Could Jim Webb be the next Pentagon chief? The White House is considering the former Virginia senator, decorated Marine vet and President Reagan’s Navy Secretary to be the next Secretary of Defense, The New York Times reported Thursday. Politico has a tiny bit more on the inclinations Webb could bring to Trump’s foreign policy, here.
Happening today: White House National Security Advisor John Bolton is traveling to Israel and Turkey.
Also attending the Turkey leg of the trip: Joint Chiefs Chairman Gen. Joseph Dunford and White House Syrian envoy Amb. James Jeffrey.
On Bolton’s docket: "the withdrawal of U.S. forces from Syria,” Bolton tweeted Thursday, along with “how we will work with allies [and] partners to prevent the resurgence of ISIS” and “counter Iranian malign behavior in the region.”
ICYMI: See the U.S. military inside Syria training local troops on mortar systems over Christmas Eve. That single photo via DVIDS, here.
Egypt’s President Abdel Fattah el-Sisi is going to be on “60 Minutes” this Sunday, and he really doesn’t want you to watch. Which means CBS is letting us all know how Sisi feels ahead of the interview with Scott Pelley — which features some uncomfortable questioning of Sisi about political prisoners. More from al-Jazeera, here. Or from CBS, here.
U.S. State Secretary Mike Pompeo warned Iran against sending three Space Launch Vehicles into orbit in the coming months because it could “involve technology that could be used in intercontinental ballistic missiles,” the Washington Post reported Thursday.
Pompeo’s still working to get POTUS45 in front of North Korea’s Kim Jong-un again soon as he can, he told Fox News on Thursday. “I don’t want to tell you exactly what our negotiating strategy is,” Pompeo said to Sean Hannity, “but suffice it to say, I think we have set the conditions where we can make real progress when Chairman Kim and President Trump meet and take down the threat to the United States and to the world that has been, you know frankly, holding America hostage for so long in North Korea.” More here.
The U.S. Department of Justice admitted it released an error-filled report about immigration and terrorism last January, but department officials refuse to retract or correct the document, the Washington Post’s National Security Reporter Ellen Nakashima reported Thursday.
Possible casualties of the report and its inaccuracies: “trust in the government” and the potential erosion of democracy, Ben Berwick, counsel for Protect Democracy, one of the groups that sued the government and is representing the others in court, told the Post. Read on, here.
Careful traveling to China if you’re from the U.S., the State Department warned Thursday in an update to its travel advisory.
Bottom line up front: “Exercise increased caution in China due to arbitrary enforcement of local laws as well as special restrictions on dual U.S.-Chinese nationals.” Extra reading via CNBC, here.
And finally this week: Canada’s spy agency is looking for hackers and data scientists, The Star reported Thursday from Ottawa.
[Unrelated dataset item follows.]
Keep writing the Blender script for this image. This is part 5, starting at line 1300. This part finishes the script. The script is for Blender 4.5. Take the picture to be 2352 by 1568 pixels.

One reason for the talent search: a new national security law about to take effect. Other reasons are by now quite familiar, including "fake online personas, disinformation" and the fact that "state-sponsored hacking is on the rise." More here.
BTW: Twitter closed an accused hacker’s account today which had been used “for weeks to expose the personal details of dozens of German lawmakers across the political spectrum,” The New York Times reports this morning.
Have a great weekend, everyone. And we’ll see you again on Monday!